======== Collected data ========
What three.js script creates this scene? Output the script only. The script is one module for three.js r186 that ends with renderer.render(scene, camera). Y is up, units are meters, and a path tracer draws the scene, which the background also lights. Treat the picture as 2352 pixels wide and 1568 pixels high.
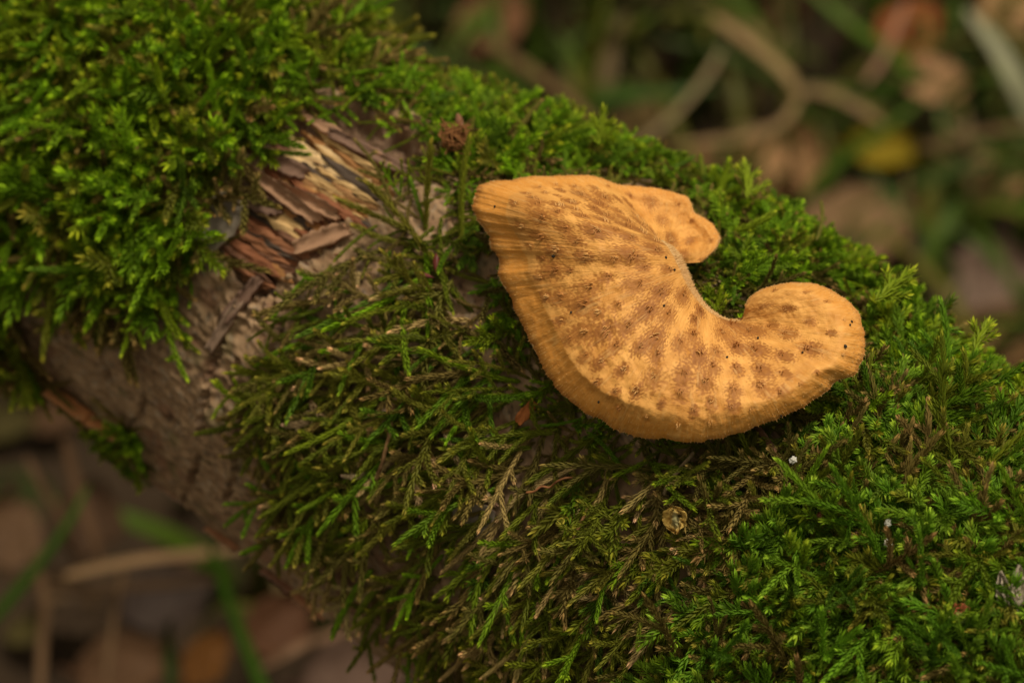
import * as THREE from 'three';
import { mergeGeometries } from 'three/addons/utils/BufferGeometryUtils.js';
import { createNoise3D, createNoise2D } from 'simplex-noise';

// ------------------------------------------------------------ camera, sky, sun, exposure
const scene = new THREE.Scene();
const camera = new THREE.PerspectiveCamera(10.19, 1.5, 0.05, 200);
camera.position.set(0, 0.42426, 0.42426);
camera.lookAt(0, 0, 0);
camera.focus = 0.537;
camera.userData.fStop = 18;
scene.add(camera);
const renderer = new THREE.WebGLRenderer({ antialias: true });
renderer.toneMapping = THREE.LinearToneMapping;
renderer.toneMappingExposure = 2.0;
renderer.shadowMap.enabled = true;
{ // even overcast sky, brighter overhead
  const w = 64, h = 32, a = new Float32Array(w * h * 4);
  for (let y = 0; y < h; y++) for (let x = 0; x < w; x++) {
    const el = ((y + 0.5) / h - 0.5) * Math.PI, g = 0.30 + 0.70 * Math.pow(Math.max(0, Math.sin(el)), 1.2), o = (y * w + x) * 4;
    a[o] = 0.36 * g; a[o + 1] = 0.325 * g; a[o + 2] = 0.245 * g; a[o + 3] = 1;
  }
  const t = new THREE.DataTexture(a, w, h, THREE.RGBAFormat, THREE.FloatType);
  t.mapping = THREE.EquirectangularReflectionMapping; t.magFilter = THREE.LinearFilter; t.needsUpdate = true;
  scene.background = t; scene.environment = t;
  scene.backgroundIntensity = 1; scene.environmentIntensity = 1;
}
const sun = new THREE.DirectionalLight(new THREE.Color(1, 0.91, 0.74), 1.5);
sun.position.set(0.28, 1.0, -0.08); sun.castShadow = true; sun.shadow.radius = 28;
sun.shadow.camera.left = sun.shadow.camera.bottom = -0.4; sun.shadow.camera.right = sun.shadow.camera.top = 0.4;
sun.shadow.camera.near = 0.1; sun.shadow.camera.far = 3; sun.shadow.mapSize.set(2048, 2048);
scene.add(sun, sun.target);

// ------------------------------------------------------------ helpers
function rngOf(seed) { let s = seed >>> 0; return () => { s = (s + 0x6d2b79f5) | 0; let t = Math.imul(s ^ (s >>> 15), 1 | s); t = (t + Math.imul(t ^ (t >>> 7), 61 | t)) ^ t; return ((t ^ (t >>> 14)) >>> 0) / 4294967296; }; }
const noise = createNoise3D(rngOf(11)), noise2 = createNoise2D(rngOf(12));
const fbm = (x, y, z, o = 4) => { let s = 0, a = 0.5, f = 1; for (let i = 0; i < o; i++) { s += a * noise(x * f, y * f, z * f); a *= 0.5; f *= 2.03; } return s; };
const V = (x, y, z) => new THREE.Vector3(x, y, z);
const clamp = (x, a = 0, b = 1) => Math.max(a, Math.min(b, x));
const lerp = (a, b, t) => a + (b - a) * t;
const smooth = (a, b, x) => { const t = clamp((x - a) / (b - a)); return t * t * (3 - 2 * t); };
const mixc = (a, b, t) => [lerp(a[0], b[0], t), lerp(a[1], b[1], t), lerp(a[2], b[2], t)];
const used = {};
function numbered(n) { if (used[n] === undefined) { used[n] = 0; return n; } used[n]++; return n + '_' + String(used[n]).padStart(3, '0'); }
function tag(o, label, category, group, kind) { o.userData.label = label; if (category) o.userData.category = category; if (group) o.userData.group = group; if (kind) o.userData.kind = kind; return o; }
function thing(name, label, category, pos, group) { const g = new THREE.Group(); g.name = numbered(name); if (pos) g.position.copy(pos); tag(g, label, category, group); scene.add(g); return g; }
function mesh(name, geo, mat, parent) { const m = new THREE.Mesh(geo, mat); m.name = name; m.castShadow = m.receiveShadow = true; if (parent) parent.add(m); return m; }
function top(name, geo, mat, label, category, group) { const m = mesh(numbered(name), geo, mat, scene); return tag(m, label, category, group); }
// recentre a geometry made in world coordinates on its own base, for a child of a thing at that base
const rebase = (geo, p) => geo.translate(-p.x, -p.y, -p.z);
function mat(color, rough = 0.8, opt = {}) { const m = new THREE.MeshPhysicalMaterial({ roughness: rough, side: THREE.DoubleSide, specularIntensity: 0.25, ...opt }); m.color.setRGB(...color); return m; }
class Geo { // triangle collector with colours
  constructor() { this.p = []; this.c = []; this.uv = []; this.i = []; }
  v(x, y, z, c = [1, 1, 1], u = 0, w = 0) { this.p.push(x, y, z); this.c.push(c[0], c[1], c[2]); this.uv.push(u, w); return this.p.length / 3 - 1; }
  vv(q, c, u, w) { return this.v(q.x, q.y, q.z, c, u, w); }
  t(a, b, c) { this.i.push(a, b, c); }
  q(a, b, c, d) { this.i.push(a, b, c, a, c, d); }
  done(flat = false) {
    let g = new THREE.BufferGeometry();
    g.setAttribute('position', new THREE.Float32BufferAttribute(this.p, 3));
    g.setAttribute('color', new THREE.Float32BufferAttribute(this.c, 3));
    g.setAttribute('uv', new THREE.Float32BufferAttribute(this.uv, 2));
    g.setIndex(this.i); if (flat) g = g.toNonIndexed();
    g.computeVertexNormals(); return g;
  }
}

// ------------------------------------------------------------ layout: where a spot of the photograph (2352 x 1568) lies in the place
const CAM = camera.position.clone(), S2 = Math.SQRT1_2, FW = V(0, -S2, -S2), RT = V(1, 0, 0), UP = V(0, S2, -S2);
const KP = 784 / Math.tan(10.19 / 2 * Math.PI / 180);
const ray = (x, y) => FW.clone().addScaledVector(RT, (x - 1176) / KP).addScaledVector(UP, (784 - y) / KP);
const spot = (x, y, depth) => CAM.clone().addScaledVector(ray(x, y), depth);            // depth in metres from the camera
function toPhoto(p) { const d = p.clone().sub(CAM), z = d.dot(FW); return [1176 + KP * d.dot(RT) / z, 784 - KP * d.dot(UP) / z, z]; }
const spotY = (x, y, h) => { const v = ray(x, y); return CAM.clone().addScaledVector(v, (h - CAM.y) / v.y); };  // on the level h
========
▶ [Given exercise]:
Copy out the whole listing exactly, and don't carry over any pictures.

▶ [Expected output]:
What three.js script creates this scene? Output the script only. The script is one module for three.js r186 that ends with renderer.render(scene, camera). Y is up, units are meters, and a path tracer draws the scene, which the background also lights. Treat the picture as 2352 pixels wide and 1568 pixels high.
import * as THREE from 'three';
import { mergeGeometries } from 'three/addons/utils/BufferGeometryUtils.js';
import { createNoise3D, createNoise2D } from 'simplex-noise';

// ------------------------------------------------------------ camera, sky, sun, exposure
const scene = new THREE.Scene();
const camera = new THREE.PerspectiveCamera(10.19, 1.5, 0.05, 200);
camera.position.set(0, 0.42426, 0.42426);
camera.lookAt(0, 0, 0);
camera.focus = 0.537;
camera.userData.fStop = 18;
scene.add(camera);
const renderer = new THREE.WebGLRenderer({ antialias: true });
renderer.toneMapping = THREE.LinearToneMapping;
renderer.toneMappingExposure = 2.0;
renderer.shadowMap.enabled = true;
{ // even overcast sky, brighter overhead
  const w = 64, h = 32, a = new Float32Array(w * h * 4);
  for (let y = 0; y < h; y++) for (let x = 0; x < w; x++) {
    const el = ((y + 0.5) / h - 0.5) * Math.PI, g = 0.30 + 0.70 * Math.pow(Math.max(0, Math.sin(el)), 1.2), o = (y * w + x) * 4;
    a[o] = 0.36 * g; a[o + 1] = 0.325 * g; a[o + 2] = 0.245 * g; a[o + 3] = 1;
  }
  const t = new THREE.DataTexture(a, w, h, THREE.RGBAFormat, THREE.FloatType);
  t.mapping = THREE.EquirectangularReflectionMapping; t.magFilter = THREE.LinearFilter; t.needsUpdate = true;
  scene.background = t; scene.environment = t;
  scene.backgroundIntensity = 1; scene.environmentIntensity = 1;
}
const sun = new THREE.DirectionalLight(new THREE.Color(1, 0.91, 0.74), 1.5);
sun.position.set(0.28, 1.0, -0.08); sun.castShadow = true; sun.shadow.radius = 28;
sun.shadow.camera.left = sun.shadow.camera.bottom = -0.4; sun.shadow.camera.right = sun.shadow.camera.top = 0.4;
sun.shadow.camera.near = 0.1; sun.shadow.camera.far = 3; sun.shadow.mapSize.set(2048, 2048);
scene.add(sun, sun.target);

// ------------------------------------------------------------ helpers
function rngOf(seed) { let s = seed >>> 0; return () => { s = (s + 0x6d2b79f5) | 0; let t = Math.imul(s ^ (s >>> 15), 1 | s); t = (t + Math.imul(t ^ (t >>> 7), 61 | t)) ^ t; return ((t ^ (t >>> 14)) >>> 0) / 4294967296; }; }
const noise = createNoise3D(rngOf(11)), noise2 = createNoise2D(rngOf(12));
const fbm = (x, y, z, o = 4) => { let s = 0, a = 0.5, f = 1; for (let i = 0; i < o; i++) { s += a * noise(x * f, y * f, z * f); a *= 0.5; f *= 2.03; } return s; };
const V = (x, y, z) => new THREE.Vector3(x, y, z);
const clamp = (x, a = 0, b = 1) => Math.max(a, Math.min(b, x));
const lerp = (a, b, t) => a + (b - a) * t;
const smooth = (a, b, x) => { const t = clamp((x - a) / (b - a)); return t * t * (3 - 2 * t); };
const mixc = (a, b, t) => [lerp(a[0], b[0], t), lerp(a[1], b[1], t), lerp(a[2], b[2], t)];
const used = {};
function numbered(n) { if (used[n] === undefined) { used[n] = 0; return n; } used[n]++; return n + '_' + String(used[n]).padStart(3, '0'); }
function tag(o, label, category, group, kind) { o.userData.label = label; if (category) o.userData.category = category; if (group) o.userData.group = group; if (kind) o.userData.kind = kind; return o; }
function thing(name, label, category, pos, group) { const g = new THREE.Group(); g.name = numbered(name); if (pos) g.position.copy(pos); tag(g, label, category, group); scene.add(g); return g; }
function mesh(name, geo, mat, parent) { const m = new THREE.Mesh(geo, mat); m.name = name; m.castShadow = m.receiveShadow = true; if (parent) parent.add(m); return m; }
function top(name, geo, mat, label, category, group) { const m = mesh(numbered(name), geo, mat, scene); return tag(m, label, category, group); }
// recentre a geometry made in world coordinates on its own base, for a child of a thing at that base
const rebase = (geo, p) => geo.translate(-p.x, -p.y, -p.z);
function mat(color, rough = 0.8, opt = {}) { const m = new THREE.MeshPhysicalMaterial({ roughness: rough, side: THREE.DoubleSide, specularIntensity: 0.25, ...opt }); m.color.setRGB(...color); return m; }
class Geo { // triangle collector with colours
  constructor() { this.p = []; this.c = []; this.uv = []; this.i = []; }
  v(x, y, z, c = [1, 1, 1], u = 0, w = 0) { this.p.push(x, y, z); this.c.push(c[0], c[1], c[2]); this.uv.push(u, w); return this.p.length / 3 - 1; }
  vv(q, c, u, w) { return this.v(q.x, q.y, q.z, c, u, w); }
  t(a, b, c) { this.i.push(a, b, c); }
  q(a, b, c, d) { this.i.push(a, b, c, a, c, d); }
  done(flat = false) {
    let g = new THREE.BufferGeometry();
    g.setAttribute('position', new THREE.Float32BufferAttribute(this.p, 3));
    g.setAttribute('color', new THREE.Float32BufferAttribute(this.c, 3));
    g.setAttribute('uv', new THREE.Float32BufferAttribute(this.uv, 2));
    g.setIndex(this.i); if (flat) g = g.toNonIndexed();
    g.computeVertexNormals(); return g;
  }
}

// ------------------------------------------------------------ layout: where a spot of the photograph (2352 x 1568) lies in the place
const CAM = camera.position.clone(), S2 = Math.SQRT1_2, FW = V(0, -S2, -S2), RT = V(1, 0, 0), UP = V(0, S2, -S2);
const KP = 784 / Math.tan(10.19 / 2 * Math.PI / 180);
const ray = (x, y) => FW.clone().addScaledVector(RT, (x - 1176) / KP).addScaledVector(UP, (784 - y) / KP);
const spot = (x, y, depth) => CAM.clone().addScaledVector(ray(x, y), depth);            // depth in metres from the camera
function toPhoto(p) { const d = p.clone().sub(CAM), z = d.dot(FW); return [1176 + KP * d.dot(RT) / z, 784 - KP * d.dot(UP) / z, z]; }
const spotY = (x, y, h) => { const v = ray(x, y); return CAM.clone().addScaledVector(v, (h - CAM.y) / v.y); };  // on the level h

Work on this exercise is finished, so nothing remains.